Task details.
Write out the material below again, unchanged.
┌──
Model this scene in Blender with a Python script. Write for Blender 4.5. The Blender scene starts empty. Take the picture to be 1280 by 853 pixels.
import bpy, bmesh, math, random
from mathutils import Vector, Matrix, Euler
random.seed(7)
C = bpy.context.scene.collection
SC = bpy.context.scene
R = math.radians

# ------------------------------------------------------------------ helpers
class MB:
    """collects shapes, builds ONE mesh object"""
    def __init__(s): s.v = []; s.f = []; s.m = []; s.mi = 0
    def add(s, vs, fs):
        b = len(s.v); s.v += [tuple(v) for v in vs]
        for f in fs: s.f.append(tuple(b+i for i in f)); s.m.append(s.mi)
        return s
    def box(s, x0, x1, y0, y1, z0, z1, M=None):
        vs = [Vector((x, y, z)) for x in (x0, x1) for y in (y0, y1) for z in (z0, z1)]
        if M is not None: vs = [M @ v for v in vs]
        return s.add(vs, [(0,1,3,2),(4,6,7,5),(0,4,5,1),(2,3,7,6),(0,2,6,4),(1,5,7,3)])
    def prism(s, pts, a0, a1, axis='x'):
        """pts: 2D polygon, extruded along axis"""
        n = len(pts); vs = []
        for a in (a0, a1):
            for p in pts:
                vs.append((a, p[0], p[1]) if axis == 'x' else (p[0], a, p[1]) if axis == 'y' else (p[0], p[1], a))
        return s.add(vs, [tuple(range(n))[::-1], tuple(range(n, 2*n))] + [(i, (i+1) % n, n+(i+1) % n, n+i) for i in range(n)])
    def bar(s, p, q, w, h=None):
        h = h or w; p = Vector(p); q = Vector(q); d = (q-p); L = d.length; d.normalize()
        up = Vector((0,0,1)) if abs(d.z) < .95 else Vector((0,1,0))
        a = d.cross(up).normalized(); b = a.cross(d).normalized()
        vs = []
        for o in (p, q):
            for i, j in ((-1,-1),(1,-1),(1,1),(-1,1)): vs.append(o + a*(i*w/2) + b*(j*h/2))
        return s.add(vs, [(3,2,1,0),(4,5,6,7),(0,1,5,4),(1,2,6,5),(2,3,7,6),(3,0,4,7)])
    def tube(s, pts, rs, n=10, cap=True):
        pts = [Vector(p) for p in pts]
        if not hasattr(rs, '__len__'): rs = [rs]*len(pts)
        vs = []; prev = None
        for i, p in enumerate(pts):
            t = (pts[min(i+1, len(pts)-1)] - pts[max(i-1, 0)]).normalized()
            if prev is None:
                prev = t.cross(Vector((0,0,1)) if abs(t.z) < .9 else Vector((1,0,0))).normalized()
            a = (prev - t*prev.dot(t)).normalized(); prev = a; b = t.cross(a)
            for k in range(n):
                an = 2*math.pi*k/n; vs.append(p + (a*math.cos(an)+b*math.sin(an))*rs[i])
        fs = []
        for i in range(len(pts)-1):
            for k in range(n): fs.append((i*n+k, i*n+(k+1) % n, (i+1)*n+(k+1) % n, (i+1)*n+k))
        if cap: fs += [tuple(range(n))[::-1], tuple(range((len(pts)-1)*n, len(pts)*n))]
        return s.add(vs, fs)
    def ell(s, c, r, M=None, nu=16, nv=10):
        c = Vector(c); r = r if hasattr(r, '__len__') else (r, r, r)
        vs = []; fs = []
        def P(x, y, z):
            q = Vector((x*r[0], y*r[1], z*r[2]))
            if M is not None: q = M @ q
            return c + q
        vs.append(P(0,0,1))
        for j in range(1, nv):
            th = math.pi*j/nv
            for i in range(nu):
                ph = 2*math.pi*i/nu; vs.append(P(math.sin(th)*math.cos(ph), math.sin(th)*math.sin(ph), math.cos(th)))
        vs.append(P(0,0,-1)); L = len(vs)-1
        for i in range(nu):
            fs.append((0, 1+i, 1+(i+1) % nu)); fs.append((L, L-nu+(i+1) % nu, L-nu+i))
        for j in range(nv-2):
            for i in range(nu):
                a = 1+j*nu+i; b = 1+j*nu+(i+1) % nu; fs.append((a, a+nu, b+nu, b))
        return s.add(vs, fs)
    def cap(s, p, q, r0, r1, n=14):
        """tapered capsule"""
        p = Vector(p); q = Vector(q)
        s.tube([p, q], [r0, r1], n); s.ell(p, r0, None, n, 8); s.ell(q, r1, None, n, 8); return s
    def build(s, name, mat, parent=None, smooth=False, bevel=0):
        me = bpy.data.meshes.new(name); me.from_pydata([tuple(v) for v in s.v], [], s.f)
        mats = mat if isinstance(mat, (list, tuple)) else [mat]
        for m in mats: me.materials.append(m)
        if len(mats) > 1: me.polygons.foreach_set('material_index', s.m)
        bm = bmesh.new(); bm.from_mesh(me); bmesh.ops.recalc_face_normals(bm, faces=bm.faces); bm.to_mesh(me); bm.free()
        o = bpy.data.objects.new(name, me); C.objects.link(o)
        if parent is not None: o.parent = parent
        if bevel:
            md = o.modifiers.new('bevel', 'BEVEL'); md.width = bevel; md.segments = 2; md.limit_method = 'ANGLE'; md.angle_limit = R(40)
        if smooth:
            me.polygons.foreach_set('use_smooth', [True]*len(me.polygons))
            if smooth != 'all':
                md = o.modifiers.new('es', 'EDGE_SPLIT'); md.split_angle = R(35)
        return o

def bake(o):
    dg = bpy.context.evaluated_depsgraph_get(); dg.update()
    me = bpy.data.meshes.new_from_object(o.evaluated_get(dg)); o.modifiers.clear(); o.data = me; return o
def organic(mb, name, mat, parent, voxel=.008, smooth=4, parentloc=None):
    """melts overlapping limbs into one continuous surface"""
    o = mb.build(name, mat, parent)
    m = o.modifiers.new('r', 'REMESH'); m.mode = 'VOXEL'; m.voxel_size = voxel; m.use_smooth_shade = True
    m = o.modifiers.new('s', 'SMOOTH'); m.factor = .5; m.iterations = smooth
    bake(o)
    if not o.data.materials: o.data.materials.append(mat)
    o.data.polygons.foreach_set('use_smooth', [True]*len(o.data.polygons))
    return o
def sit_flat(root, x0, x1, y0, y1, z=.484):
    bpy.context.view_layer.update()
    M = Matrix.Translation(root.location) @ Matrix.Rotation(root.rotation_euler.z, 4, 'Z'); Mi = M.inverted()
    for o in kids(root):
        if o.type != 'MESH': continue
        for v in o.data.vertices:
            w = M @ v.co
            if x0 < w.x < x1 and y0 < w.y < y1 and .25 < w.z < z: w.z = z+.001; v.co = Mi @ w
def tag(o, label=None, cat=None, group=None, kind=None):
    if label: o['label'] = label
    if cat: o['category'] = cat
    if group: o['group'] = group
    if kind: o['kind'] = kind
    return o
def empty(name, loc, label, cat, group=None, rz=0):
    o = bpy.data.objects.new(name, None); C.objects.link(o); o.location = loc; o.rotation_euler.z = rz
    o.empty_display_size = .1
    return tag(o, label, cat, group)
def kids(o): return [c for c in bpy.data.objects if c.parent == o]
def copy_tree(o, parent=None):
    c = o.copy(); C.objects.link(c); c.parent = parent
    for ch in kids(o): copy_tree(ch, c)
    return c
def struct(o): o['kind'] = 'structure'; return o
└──
Answer to this exercise.
Model this scene in Blender with a Python script. Write for Blender 4.5. The Blender scene starts empty. Take the picture to be 1280 by 853 pixels.
import bpy, bmesh, math, random
from mathutils import Vector, Matrix, Euler
random.seed(7)
C = bpy.context.scene.collection
SC = bpy.context.scene
R = math.radians

# ------------------------------------------------------------------ helpers
class MB:
    """collects shapes, builds ONE mesh object"""
    def __init__(s): s.v = []; s.f = []; s.m = []; s.mi = 0
    def add(s, vs, fs):
        b = len(s.v); s.v += [tuple(v) for v in vs]
        for f in fs: s.f.append(tuple(b+i for i in f)); s.m.append(s.mi)
        return s
    def box(s, x0, x1, y0, y1, z0, z1, M=None):
        vs = [Vector((x, y, z)) for x in (x0, x1) for y in (y0, y1) for z in (z0, z1)]
        if M is not None: vs = [M @ v for v in vs]
        return s.add(vs, [(0,1,3,2),(4,6,7,5),(0,4,5,1),(2,3,7,6),(0,2,6,4),(1,5,7,3)])
    def prism(s, pts, a0, a1, axis='x'):
        """pts: 2D polygon, extruded along axis"""
        n = len(pts); vs = []
        for a in (a0, a1):
            for p in pts:
                vs.append((a, p[0], p[1]) if axis == 'x' else (p[0], a, p[1]) if axis == 'y' else (p[0], p[1], a))
        return s.add(vs, [tuple(range(n))[::-1], tuple(range(n, 2*n))] + [(i, (i+1) % n, n+(i+1) % n, n+i) for i in range(n)])
    def bar(s, p, q, w, h=None):
        h = h or w; p = Vector(p); q = Vector(q); d = (q-p); L = d.length; d.normalize()
        up = Vector((0,0,1)) if abs(d.z) < .95 else Vector((0,1,0))
        a = d.cross(up).normalized(); b = a.cross(d).normalized()
        vs = []
        for o in (p, q):
            for i, j in ((-1,-1),(1,-1),(1,1),(-1,1)): vs.append(o + a*(i*w/2) + b*(j*h/2))
        return s.add(vs, [(3,2,1,0),(4,5,6,7),(0,1,5,4),(1,2,6,5),(2,3,7,6),(3,0,4,7)])
    def tube(s, pts, rs, n=10, cap=True):
        pts = [Vector(p) for p in pts]
        if not hasattr(rs, '__len__'): rs = [rs]*len(pts)
        vs = []; prev = None
        for i, p in enumerate(pts):
            t = (pts[min(i+1, len(pts)-1)] - pts[max(i-1, 0)]).normalized()
            if prev is None:
                prev = t.cross(Vector((0,0,1)) if abs(t.z) < .9 else Vector((1,0,0))).normalized()
            a = (prev - t*prev.dot(t)).normalized(); prev = a; b = t.cross(a)
            for k in range(n):
                an = 2*math.pi*k/n; vs.append(p + (a*math.cos(an)+b*math.sin(an))*rs[i])
        fs = []
        for i in range(len(pts)-1):
            for k in range(n): fs.append((i*n+k, i*n+(k+1) % n, (i+1)*n+(k+1) % n, (i+1)*n+k))
        if cap: fs += [tuple(range(n))[::-1], tuple(range((len(pts)-1)*n, len(pts)*n))]
        return s.add(vs, fs)
    def ell(s, c, r, M=None, nu=16, nv=10):
        c = Vector(c); r = r if hasattr(r, '__len__') else (r, r, r)
        vs = []; fs = []
        def P(x, y, z):
            q = Vector((x*r[0], y*r[1], z*r[2]))
            if M is not None: q = M @ q
            return c + q
        vs.append(P(0,0,1))
        for j in range(1, nv):
            th = math.pi*j/nv
            for i in range(nu):
                ph = 2*math.pi*i/nu; vs.append(P(math.sin(th)*math.cos(ph), math.sin(th)*math.sin(ph), math.cos(th)))
        vs.append(P(0,0,-1)); L = len(vs)-1
        for i in range(nu):
            fs.append((0, 1+i, 1+(i+1) % nu)); fs.append((L, L-nu+(i+1) % nu, L-nu+i))
        for j in range(nv-2):
            for i in range(nu):
                a = 1+j*nu+i; b = 1+j*nu+(i+1) % nu; fs.append((a, a+nu, b+nu, b))
        return s.add(vs, fs)
    def cap(s, p, q, r0, r1, n=14):
        """tapered capsule"""
        p = Vector(p); q = Vector(q)
        s.tube([p, q], [r0, r1], n); s.ell(p, r0, None, n, 8); s.ell(q, r1, None, n, 8); return s
    def build(s, name, mat, parent=None, smooth=False, bevel=0):
        me = bpy.data.meshes.new(name); me.from_pydata([tuple(v) for v in s.v], [], s.f)
        mats = mat if isinstance(mat, (list, tuple)) else [mat]
        for m in mats: me.materials.append(m)
        if len(mats) > 1: me.polygons.foreach_set('material_index', s.m)
        bm = bmesh.new(); bm.from_mesh(me); bmesh.ops.recalc_face_normals(bm, faces=bm.faces); bm.to_mesh(me); bm.free()
        o = bpy.data.objects.new(name, me); C.objects.link(o)
        if parent is not None: o.parent = parent
        if bevel:
            md = o.modifiers.new('bevel', 'BEVEL'); md.width = bevel; md.segments = 2; md.limit_method = 'ANGLE'; md.angle_limit = R(40)
        if smooth:
            me.polygons.foreach_set('use_smooth', [True]*len(me.polygons))
            if smooth != 'all':
                md = o.modifiers.new('es', 'EDGE_SPLIT'); md.split_angle = R(35)
        return o

def bake(o):
    dg = bpy.context.evaluated_depsgraph_get(); dg.update()
    me = bpy.data.meshes.new_from_object(o.evaluated_get(dg)); o.modifiers.clear(); o.data = me; return o
def organic(mb, name, mat, parent, voxel=.008, smooth=4, parentloc=None):
    """melts overlapping limbs into one continuous surface"""
    o = mb.build(name, mat, parent)
    m = o.modifiers.new('r', 'REMESH'); m.mode = 'VOXEL'; m.voxel_size = voxel; m.use_smooth_shade = True
    m = o.modifiers.new('s', 'SMOOTH'); m.factor = .5; m.iterations = smooth
    bake(o)
    if not o.data.materials: o.data.materials.append(mat)
    o.data.polygons.foreach_set('use_smooth', [True]*len(o.data.polygons))
    return o
def sit_flat(root, x0, x1, y0, y1, z=.484):
    bpy.context.view_layer.update()
    M = Matrix.Translation(root.location) @ Matrix.Rotation(root.rotation_euler.z, 4, 'Z'); Mi = M.inverted()
    for o in kids(root):
        if o.type != 'MESH': continue
        for v in o.data.vertices:
            w = M @ v.co
            if x0 < w.x < x1 and y0 < w.y < y1 and .25 < w.z < z: w.z = z+.001; v.co = Mi @ w
def tag(o, label=None, cat=None, group=None, kind=None):
    if label: o['label'] = label
    if cat: o['category'] = cat
    if group: o['group'] = group
    if kind: o['kind'] = kind
    return o
def empty(name, loc, label, cat, group=None, rz=0):
    o = bpy.data.objects.new(name, None); C.objects.link(o); o.location = loc; o.rotation_euler.z = rz
    o.empty_display_size = .1
    return tag(o, label, cat, group)
def kids(o): return [c for c in bpy.data.objects if c.parent == o]
def copy_tree(o, parent=None):
    c = o.copy(); C.objects.link(c); c.parent = parent
    for ch in kids(o): copy_tree(ch, c)
    return c
def struct(o): o['kind'] = 'structure'; return o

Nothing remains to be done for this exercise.